Seconda parte dell’approfondimento che vi proponiamo in merito al centenario della nascita della Società San Paolo, voluta dal beato Giacomo Alberione, avvenuta nell’agosto del 1914. In questa seconda parte vi proponiamo l’intervista al regista del film, Massimo My.
Cosa l’ha spinta a realizzare questo film? A chi è rivolta la pellicola?
«Il film è nato dalla ricorrenza del centenario, ma è stata una occasione per conoscere meglio don Alberione e mi sono reso conto che nonostante io frequentassi i paolini da quasi 20anni, non lo conoscevo ancora. Questa consapevolezza mi ha spinto a fare un film per la gente comune e coloro che sono più distanti dalla fede e quelli che non conoscono don Alberione. La cosa di cui mi sono reso conto è che don Alberione è stato un uomo con la mentalità estremamente moderna, era proteso in avanti ed ha realizzato un opera di straordinaria complessità per la difficoltà dei tempi nel quale è vissuto. E’ per questo motivo che ho tentato di fare un film storico e non religioso, ricostruendo il contesto storico degli anni in cui ha operato lui ha per evidenziare le difficoltà che è riuscito a superare grazie al totale affidamento a Dio».
Nel film si ripercorrono i momenti salienti della nascita della Famiglia Paolina, qual è il filo rosso del film?

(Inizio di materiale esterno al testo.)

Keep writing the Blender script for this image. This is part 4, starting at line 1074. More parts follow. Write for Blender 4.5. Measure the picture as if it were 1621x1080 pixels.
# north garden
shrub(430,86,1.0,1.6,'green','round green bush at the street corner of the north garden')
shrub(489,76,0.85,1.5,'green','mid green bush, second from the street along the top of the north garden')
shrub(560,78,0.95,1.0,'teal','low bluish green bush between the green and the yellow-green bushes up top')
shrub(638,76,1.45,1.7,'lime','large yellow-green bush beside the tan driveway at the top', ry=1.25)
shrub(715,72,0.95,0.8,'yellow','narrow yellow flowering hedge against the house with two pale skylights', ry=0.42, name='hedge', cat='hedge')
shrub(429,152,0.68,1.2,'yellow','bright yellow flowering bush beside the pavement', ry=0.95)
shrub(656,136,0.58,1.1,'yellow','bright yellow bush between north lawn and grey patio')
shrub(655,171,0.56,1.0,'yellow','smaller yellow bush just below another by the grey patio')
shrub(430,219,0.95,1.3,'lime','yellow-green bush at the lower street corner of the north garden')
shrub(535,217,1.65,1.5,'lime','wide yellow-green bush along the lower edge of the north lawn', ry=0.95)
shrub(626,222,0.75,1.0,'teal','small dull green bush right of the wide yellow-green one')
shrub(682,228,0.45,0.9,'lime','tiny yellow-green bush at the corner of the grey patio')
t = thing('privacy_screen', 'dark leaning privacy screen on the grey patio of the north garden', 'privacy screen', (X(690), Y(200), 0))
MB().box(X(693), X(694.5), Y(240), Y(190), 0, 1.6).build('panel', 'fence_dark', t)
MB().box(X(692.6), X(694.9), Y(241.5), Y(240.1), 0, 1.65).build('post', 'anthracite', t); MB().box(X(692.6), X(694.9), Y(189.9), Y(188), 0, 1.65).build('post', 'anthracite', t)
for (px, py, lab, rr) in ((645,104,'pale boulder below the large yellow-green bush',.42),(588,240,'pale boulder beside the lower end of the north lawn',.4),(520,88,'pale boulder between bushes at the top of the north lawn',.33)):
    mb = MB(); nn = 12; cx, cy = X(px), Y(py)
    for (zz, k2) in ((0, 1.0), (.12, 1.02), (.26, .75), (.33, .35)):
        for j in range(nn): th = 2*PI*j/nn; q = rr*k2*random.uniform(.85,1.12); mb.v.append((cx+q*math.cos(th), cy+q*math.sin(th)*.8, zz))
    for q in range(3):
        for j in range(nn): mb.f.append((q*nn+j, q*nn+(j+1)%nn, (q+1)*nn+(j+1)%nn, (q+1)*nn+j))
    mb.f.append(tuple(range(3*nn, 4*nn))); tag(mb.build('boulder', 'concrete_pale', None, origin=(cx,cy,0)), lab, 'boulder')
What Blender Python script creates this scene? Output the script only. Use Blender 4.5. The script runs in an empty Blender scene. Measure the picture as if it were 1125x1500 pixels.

«Il fil rouge del racconto è l’evoluzione della comunicazione nella Chiesa del XX secolo».
Lei conosce la Famiglia Paolina da tempo, cosa l’ha colpito del carisma di don Alberione?
«Quello che mi ha colpito della figura del primo maestro è stato il suo progetto di portare Dio agli uomini attraverso i mezzi della comunicazione, che ai suoi tempi corrispondevano alla stampa. Lui aveva concepito questo non come una impresa industriale, anche se dal punto di vista pratico lo è dovuto diventare, ma come un apostolato, ovvero come una missione di vita attorno alla quale ha fondato la Famiglia Paolina. Volendo riassumere con le parole di don Silvio Sassi, ex superiore generale della Società San Paolo e recentemente scomparso, don Alberione voleva portare il pulpito fuori dalla chiesa e portarlo dentro le case della gente per raggiungere anche chi non entrava in chiesa. Tutto ciò attraverso i libri, i giornali, riviste e poi televisione, cinema, radio e con tutti i mezzi moderni della comunicazione».
Venendo al film, come è stato realizzato?
«Il film è stato realizzato con le tecnologie più avanzate di lavorazione televisiva: riprese in HD, riprese aeree con droni volanti, computer grafica e post produzione per migliorare l’appeal delle immagini e un importante utilizzo di filmati e fotografie di archivio. Quest’ultimo un vero e proprio patrimonio fondamentale messo a disposizione dall’archivio storico della Famiglia Paolina e acquisito anche da altri archivi internazionali, tra i quali la filmoteca vaticana. Mentre dal punto di vista produttivo il documentario è il risultato di una coproduzione internazionale tra MyMaxEdutaiment, Società San paolo, Mdame (Francia) e Kto (Francia). Questo da al film la possibilità di una diffusione televisiva ampia che porterà il messaggio di don Alberione nel mondo intero un po’ come voleva lui quando ripeteva “la vostra parrocchia sarà il mondo”».